What about the café? Kunsang shakes his head. The café came later, conceived as a good source of funding. Originally called Oasis Café, it was another string of careful negotiations, patience, and generous volunteer funding. I ask about the décor. I love the red low tables, and scattered cushions: the entire vibe is hippie and avant-garde. He laughs. “We made the tables ourselves. And cushions are a lot cheaper than chairs.” Tibet Hope Café was born.

I know the café as the unofficial Tibet Hope Centre classroom; a place many volunteers treat as home, and where, on a lazy afternoon, you can find students and teachers alike, leaning over a low table, trying to understand English. It is where they have conversation classes: a single word with a list of questions. Change. Refugee. Topics that can broaden the mind. For that, ultimately, is Kunsang’s aim: to broaden the mind so that people can better connect.

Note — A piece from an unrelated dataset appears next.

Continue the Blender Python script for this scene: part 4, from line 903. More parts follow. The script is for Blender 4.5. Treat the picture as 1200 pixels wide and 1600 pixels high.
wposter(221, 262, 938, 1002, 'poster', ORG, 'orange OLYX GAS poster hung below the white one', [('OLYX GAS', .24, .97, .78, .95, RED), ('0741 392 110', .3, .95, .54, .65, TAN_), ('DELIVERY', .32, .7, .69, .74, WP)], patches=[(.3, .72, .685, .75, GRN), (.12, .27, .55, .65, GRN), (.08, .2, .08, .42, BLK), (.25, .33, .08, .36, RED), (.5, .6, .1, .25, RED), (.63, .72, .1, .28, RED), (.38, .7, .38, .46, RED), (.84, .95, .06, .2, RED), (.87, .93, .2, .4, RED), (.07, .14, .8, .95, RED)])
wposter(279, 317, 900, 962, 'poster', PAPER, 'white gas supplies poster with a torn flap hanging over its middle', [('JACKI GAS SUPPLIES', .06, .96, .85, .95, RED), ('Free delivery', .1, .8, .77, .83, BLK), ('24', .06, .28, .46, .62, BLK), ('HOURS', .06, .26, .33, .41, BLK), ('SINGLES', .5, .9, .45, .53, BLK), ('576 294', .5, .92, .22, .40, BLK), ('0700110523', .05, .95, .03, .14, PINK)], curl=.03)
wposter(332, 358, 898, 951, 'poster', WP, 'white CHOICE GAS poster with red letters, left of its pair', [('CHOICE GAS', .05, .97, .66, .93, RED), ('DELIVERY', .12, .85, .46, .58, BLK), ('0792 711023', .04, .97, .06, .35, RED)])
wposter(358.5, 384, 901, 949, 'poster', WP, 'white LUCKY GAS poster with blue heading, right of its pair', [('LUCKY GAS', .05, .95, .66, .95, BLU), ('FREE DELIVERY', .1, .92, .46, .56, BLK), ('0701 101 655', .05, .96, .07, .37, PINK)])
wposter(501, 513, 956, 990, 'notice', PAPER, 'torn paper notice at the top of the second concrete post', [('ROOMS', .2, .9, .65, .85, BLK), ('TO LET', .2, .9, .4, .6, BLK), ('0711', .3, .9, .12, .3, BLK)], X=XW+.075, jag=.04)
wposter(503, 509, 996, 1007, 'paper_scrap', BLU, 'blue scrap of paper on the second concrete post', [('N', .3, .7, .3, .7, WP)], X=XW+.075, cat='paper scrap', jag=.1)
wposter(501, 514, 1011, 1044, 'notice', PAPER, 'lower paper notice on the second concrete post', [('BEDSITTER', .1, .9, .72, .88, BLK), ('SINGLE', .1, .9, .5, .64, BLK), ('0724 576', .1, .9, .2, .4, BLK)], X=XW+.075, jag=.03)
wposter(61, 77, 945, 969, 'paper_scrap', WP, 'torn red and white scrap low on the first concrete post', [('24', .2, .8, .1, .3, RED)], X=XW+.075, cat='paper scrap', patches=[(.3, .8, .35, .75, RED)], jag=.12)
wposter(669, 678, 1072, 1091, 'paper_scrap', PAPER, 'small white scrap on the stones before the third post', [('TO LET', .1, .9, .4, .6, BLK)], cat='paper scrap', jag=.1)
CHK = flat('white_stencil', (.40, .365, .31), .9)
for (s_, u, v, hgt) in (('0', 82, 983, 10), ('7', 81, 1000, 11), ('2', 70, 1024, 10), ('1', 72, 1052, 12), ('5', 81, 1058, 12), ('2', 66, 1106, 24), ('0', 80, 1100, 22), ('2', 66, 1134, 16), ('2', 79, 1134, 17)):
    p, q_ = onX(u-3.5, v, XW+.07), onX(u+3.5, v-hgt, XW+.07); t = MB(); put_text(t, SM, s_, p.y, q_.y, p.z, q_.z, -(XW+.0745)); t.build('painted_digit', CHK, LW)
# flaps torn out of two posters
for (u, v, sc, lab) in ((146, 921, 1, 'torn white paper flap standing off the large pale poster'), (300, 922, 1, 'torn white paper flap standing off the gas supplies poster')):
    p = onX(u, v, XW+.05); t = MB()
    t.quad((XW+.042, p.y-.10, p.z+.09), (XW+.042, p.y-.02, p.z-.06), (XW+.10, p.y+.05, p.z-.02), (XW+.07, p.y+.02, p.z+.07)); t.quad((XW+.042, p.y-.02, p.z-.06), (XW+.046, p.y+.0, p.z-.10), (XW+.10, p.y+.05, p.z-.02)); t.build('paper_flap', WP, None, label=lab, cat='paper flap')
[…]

Ask him about his plans for his charity, and it becomes apparent that most of his ideas centre on community. The Tibetan community here is not unified, he explains. There are those who have just arrived from Tibet and those who have lived most, if not all, of their lives in India. Their ideologies are different. For instance? I ask. He thinks. Tibetans from India are more relaxed, he says. And those that come from Tibet, they obviously want to be around people like them, and understand them, to feel less alone. So they don’t mingle a lot with the Tibetans from India. But he hopes to change that. Currently, Tibet Hope Centre hosts a refugee talk every Wednesday, where exiles can come and share their experience, to foster greater understanding between all factions in a culturally diverse McLeod Ganj. In the future, he hopes to organize more events for the Tibetan community (“Volunteering in an old age home,” he suggests. “Or a mass clean up.”), to allow the different factions to bond. “And buy chairs for the café.”

I thank him for the interview. As I get up to leave, the dog lifts his head, alert and curious. Satisfied that no one of importance (i.e. Kunsang) is leaving, he settles back down.